“Don’t hang up!”
It sounded like my friend in Texas, so I didn’t at first.
“Congratulations! Your home has been selected to receive a complete General-Electric wireless security-system installed for free!”
I hung up.
Back in 1989, while our new house was being built, our contractor wondered if he should install an alarm-system.
I refused.
“Best alarm-system I ever had,” I said; “has four legs and barks. When we lived in Rochester we were the only house on our block not broken into, and one night our dog scared a would-be intruder off our front porch.”
That was our first dog; now I’m on dog number-six.
I thought this most recent dog was less an alarm-system until she barked at my cleaning-lady, who has a key to my house.
I send my dog outside to greet the Jehovah’s Witnesses.
She puts the fear-of-the-Lord into ‘em.
She also had a few words to say to the guy from the West Bloomfield Volunteer Fire Department, who came soliciting a donation.
(I donated; I always have.)
My brother in northern Delaware has an alarm-system.
It goes “be-be-beep” every time a door is opened.
Okay, it’s working, but heaven-forbid if their cat sneaks out.
My uncle who died a few years ago had an alarm-system.
“Don’t go downstairs until I disarm that alarm-system. It thinks you’re a burglar and calls the police.”
Never any false alarms with my four-legged alarm-system, and I can depend on her.

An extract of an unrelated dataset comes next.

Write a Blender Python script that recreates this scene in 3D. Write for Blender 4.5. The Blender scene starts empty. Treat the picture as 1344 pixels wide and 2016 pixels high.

She’s scared away trick-or-treaters.
• My current dog is “Scarlett” (two “Ts,” as in Scarlett O’Hara), a rescue Irish-Setter. She’s seven, and is our sixth Irish-Setter, a high-energy dog. (A “rescue Irish Setter” is an Irish Setter rescued from a bad home; e.g. abusive or a puppy-mill. [Scarlett was from a failed backyard breeder.] By getting a rescue-dog, we avoid puppydom, but the dog is often messed up. —Scarlett isn't bad. She’s our fourth rescue.)
• I live in the small rural town of West Bloomfield, southeast of Rochester.